Teacher Slain Outside School in Crime Echoing Charlie Hebdo Attack

Macron calls him 'the victim of an Islamist terrorist attack'
By Bob Cronin,  Newser Staff
Posted Oct 16, 2020 5:15 PM CDT
Teacher Slain Outside School in Crime Echoing Charlie Hebdo Attack
French President Emmanuel Macron, flanked by French Interior Minister Gerald Darmanin, second left, speaks in front of the school in Conflans Sainte-Honorine.   (Abdulmonam Eassa, Pool via AP)

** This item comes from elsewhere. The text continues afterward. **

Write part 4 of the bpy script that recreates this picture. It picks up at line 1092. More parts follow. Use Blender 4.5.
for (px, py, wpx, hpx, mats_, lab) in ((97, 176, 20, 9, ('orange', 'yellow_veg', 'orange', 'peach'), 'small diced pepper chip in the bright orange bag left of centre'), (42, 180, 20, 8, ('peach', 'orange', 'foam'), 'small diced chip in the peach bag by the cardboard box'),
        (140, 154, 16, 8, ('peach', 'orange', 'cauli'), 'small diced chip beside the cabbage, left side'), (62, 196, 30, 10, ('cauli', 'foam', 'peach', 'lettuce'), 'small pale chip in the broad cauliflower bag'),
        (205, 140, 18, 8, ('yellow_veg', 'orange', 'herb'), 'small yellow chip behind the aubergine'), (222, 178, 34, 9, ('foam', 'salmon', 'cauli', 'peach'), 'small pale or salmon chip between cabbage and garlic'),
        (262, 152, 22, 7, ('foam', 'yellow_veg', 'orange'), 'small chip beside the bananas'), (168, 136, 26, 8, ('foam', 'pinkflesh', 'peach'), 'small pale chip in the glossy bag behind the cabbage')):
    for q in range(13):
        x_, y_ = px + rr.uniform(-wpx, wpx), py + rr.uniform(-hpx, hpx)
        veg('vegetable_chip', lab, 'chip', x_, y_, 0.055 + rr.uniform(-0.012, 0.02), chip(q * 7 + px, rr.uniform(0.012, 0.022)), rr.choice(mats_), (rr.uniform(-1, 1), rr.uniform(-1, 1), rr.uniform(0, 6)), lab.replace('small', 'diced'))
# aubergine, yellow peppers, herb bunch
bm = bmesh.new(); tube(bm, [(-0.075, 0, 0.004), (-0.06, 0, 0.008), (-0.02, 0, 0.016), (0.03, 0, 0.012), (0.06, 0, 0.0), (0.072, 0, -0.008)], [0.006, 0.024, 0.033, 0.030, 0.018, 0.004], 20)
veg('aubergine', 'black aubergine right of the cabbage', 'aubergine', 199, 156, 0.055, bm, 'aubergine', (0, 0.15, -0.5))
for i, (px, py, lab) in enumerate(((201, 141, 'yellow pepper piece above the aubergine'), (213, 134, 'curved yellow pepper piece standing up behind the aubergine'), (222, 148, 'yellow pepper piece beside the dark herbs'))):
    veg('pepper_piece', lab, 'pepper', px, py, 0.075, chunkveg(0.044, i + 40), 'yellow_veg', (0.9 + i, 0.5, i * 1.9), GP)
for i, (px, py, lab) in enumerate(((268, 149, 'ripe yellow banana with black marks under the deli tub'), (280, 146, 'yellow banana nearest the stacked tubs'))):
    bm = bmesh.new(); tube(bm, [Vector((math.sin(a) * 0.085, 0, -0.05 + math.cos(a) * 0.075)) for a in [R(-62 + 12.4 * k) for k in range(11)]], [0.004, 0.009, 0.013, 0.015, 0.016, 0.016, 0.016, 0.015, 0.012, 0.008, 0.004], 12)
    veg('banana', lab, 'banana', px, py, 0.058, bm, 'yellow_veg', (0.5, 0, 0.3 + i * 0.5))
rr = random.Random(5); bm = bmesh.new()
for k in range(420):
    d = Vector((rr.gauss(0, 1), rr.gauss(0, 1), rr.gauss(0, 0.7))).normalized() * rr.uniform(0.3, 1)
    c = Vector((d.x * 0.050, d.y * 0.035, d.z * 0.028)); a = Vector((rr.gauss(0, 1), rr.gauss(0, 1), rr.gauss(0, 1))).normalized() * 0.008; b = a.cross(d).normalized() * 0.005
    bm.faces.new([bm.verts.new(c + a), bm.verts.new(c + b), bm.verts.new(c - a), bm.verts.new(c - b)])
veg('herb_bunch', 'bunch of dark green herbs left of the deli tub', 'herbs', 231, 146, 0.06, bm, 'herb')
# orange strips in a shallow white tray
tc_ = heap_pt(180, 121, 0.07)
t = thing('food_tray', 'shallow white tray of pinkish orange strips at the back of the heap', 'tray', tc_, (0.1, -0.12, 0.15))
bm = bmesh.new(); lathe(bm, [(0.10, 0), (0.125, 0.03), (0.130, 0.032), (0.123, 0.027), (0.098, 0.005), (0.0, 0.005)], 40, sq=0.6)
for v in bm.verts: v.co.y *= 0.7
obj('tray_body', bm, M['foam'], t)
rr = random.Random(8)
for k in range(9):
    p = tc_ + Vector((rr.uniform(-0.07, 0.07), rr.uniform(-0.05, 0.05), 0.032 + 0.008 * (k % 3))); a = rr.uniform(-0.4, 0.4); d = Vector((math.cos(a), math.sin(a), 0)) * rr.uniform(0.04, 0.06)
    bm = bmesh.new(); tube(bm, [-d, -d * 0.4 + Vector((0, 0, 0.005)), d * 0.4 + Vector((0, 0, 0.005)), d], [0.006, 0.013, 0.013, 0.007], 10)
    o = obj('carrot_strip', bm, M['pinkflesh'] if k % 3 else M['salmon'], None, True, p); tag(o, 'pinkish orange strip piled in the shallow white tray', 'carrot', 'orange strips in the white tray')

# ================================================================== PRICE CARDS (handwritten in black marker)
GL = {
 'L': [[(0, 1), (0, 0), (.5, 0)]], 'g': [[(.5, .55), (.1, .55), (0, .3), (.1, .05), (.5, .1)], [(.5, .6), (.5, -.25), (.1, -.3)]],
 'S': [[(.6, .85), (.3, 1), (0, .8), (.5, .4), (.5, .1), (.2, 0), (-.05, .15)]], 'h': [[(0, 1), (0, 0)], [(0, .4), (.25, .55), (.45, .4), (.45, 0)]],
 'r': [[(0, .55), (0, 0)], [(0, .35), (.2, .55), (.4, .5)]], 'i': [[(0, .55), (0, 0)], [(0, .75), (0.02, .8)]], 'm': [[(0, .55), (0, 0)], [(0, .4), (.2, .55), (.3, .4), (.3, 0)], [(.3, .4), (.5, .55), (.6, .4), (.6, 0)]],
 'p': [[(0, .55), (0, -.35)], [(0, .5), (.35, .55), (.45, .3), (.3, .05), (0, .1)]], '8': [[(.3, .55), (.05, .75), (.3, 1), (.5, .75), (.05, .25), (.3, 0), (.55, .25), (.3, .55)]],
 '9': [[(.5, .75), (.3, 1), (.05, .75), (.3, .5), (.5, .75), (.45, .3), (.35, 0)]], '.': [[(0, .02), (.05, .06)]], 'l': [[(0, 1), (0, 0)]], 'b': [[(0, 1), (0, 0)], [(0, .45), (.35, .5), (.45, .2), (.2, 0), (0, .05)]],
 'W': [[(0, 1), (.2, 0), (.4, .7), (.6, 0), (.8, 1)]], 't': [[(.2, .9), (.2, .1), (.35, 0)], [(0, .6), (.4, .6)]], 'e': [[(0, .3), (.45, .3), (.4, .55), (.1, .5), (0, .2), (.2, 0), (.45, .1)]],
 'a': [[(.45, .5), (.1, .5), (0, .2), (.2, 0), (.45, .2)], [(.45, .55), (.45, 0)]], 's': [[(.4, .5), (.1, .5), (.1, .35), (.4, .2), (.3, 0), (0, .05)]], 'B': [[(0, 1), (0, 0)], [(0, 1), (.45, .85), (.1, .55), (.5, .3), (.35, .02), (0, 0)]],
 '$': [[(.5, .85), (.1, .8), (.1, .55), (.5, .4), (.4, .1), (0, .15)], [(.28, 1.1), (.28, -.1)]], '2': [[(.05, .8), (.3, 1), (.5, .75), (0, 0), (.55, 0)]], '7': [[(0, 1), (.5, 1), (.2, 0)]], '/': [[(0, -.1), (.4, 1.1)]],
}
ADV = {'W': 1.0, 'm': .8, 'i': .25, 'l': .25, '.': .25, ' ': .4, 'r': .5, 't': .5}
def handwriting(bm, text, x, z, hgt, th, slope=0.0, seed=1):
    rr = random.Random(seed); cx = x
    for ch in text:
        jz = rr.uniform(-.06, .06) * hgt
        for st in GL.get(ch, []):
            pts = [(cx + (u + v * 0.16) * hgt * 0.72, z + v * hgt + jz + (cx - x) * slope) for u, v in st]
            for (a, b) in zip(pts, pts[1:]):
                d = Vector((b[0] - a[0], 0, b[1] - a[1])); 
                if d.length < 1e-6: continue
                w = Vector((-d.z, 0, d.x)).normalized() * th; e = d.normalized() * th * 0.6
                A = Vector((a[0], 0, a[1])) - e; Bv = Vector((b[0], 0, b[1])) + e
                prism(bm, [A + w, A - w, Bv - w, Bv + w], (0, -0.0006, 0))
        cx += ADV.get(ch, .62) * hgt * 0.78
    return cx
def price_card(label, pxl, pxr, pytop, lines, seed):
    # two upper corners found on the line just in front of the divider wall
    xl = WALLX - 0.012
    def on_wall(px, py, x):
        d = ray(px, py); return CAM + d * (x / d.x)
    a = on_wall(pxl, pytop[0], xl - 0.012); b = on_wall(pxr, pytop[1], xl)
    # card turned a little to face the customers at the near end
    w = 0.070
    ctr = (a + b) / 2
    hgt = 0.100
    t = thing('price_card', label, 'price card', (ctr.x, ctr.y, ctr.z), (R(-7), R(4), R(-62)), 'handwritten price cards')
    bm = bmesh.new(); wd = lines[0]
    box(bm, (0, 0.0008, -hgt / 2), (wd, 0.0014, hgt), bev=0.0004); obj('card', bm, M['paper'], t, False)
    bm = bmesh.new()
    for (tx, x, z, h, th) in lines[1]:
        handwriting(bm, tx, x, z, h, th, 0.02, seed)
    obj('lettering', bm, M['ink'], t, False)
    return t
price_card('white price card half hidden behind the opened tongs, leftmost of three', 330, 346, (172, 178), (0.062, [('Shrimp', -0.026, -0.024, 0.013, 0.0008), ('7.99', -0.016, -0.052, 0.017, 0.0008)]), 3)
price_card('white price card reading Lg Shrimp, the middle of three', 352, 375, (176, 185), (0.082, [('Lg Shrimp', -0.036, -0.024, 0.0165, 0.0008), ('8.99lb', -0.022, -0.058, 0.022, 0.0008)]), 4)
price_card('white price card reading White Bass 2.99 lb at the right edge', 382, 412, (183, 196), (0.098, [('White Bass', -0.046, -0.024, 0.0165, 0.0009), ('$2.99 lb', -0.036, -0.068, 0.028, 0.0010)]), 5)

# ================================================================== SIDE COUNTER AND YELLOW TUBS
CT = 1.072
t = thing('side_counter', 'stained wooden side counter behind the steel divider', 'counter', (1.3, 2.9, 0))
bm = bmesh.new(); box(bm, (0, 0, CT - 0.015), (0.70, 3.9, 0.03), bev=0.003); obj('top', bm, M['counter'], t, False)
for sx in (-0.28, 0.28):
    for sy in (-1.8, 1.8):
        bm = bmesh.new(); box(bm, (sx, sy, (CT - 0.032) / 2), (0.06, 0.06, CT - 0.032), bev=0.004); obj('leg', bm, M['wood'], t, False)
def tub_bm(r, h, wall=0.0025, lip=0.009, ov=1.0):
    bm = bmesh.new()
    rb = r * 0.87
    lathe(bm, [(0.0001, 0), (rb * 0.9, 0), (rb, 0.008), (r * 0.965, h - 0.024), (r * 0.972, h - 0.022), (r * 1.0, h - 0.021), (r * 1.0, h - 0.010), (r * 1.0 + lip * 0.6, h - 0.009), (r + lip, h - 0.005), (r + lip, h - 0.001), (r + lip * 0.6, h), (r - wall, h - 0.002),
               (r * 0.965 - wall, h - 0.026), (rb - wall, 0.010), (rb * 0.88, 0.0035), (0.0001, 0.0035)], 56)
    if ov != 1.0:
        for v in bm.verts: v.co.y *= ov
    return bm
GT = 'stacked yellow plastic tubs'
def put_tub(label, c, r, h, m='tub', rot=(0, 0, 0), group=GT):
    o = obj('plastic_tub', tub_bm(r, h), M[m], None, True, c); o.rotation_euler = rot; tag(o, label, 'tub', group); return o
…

A teacher was brutally slain Friday outside his school in a Paris suburb after showing his class cartoons of the Prophet Mohammad that Muslims find blasphemous. "He was teaching pupils about freedom of expression," French President Emmanuel Macron told reporters at the school, Reuters reports. Macron, who met with school staff members, said the teacher was "the victim of an Islamist terrorist attack." The teacher, who was not identified, was killed in the street in front of the school in Conflans Sainte-Honorine. Police said the victim had multiple neck wounds, and one official said he was beheaded. The male suspect was shot to death by a patrol a few blocks away, police said, after he refused to put his arms down when officers ordered him to. Police opened an investigation with terror as a possible motive.

The teacher had been threatened, police said, after a class discussion about the caricatures last week, per the AP. The attack was the second since the trial began in the 2015 slayings of 12 people at the offices of Charlie Hebdo, a satirical publication that had printed charicatures of Islam's prophet. An 18-year-old man from Pakistan, who told police he was upset by the cartoons, stabbed two people outside the paper's former offices. The victims survived. The divisions in the wake of the Charlie Hebdo publication, and the slayings, remain raw in France. Officials say Islamic radicals are forming a parallel society, and Macron's administration is developing legislation to address the issue. At the school, Macron said France shouldn't fall into the trap of division. "We must all stand together as citizens," he said. (The paper reprinted the caricatures as the trial began.)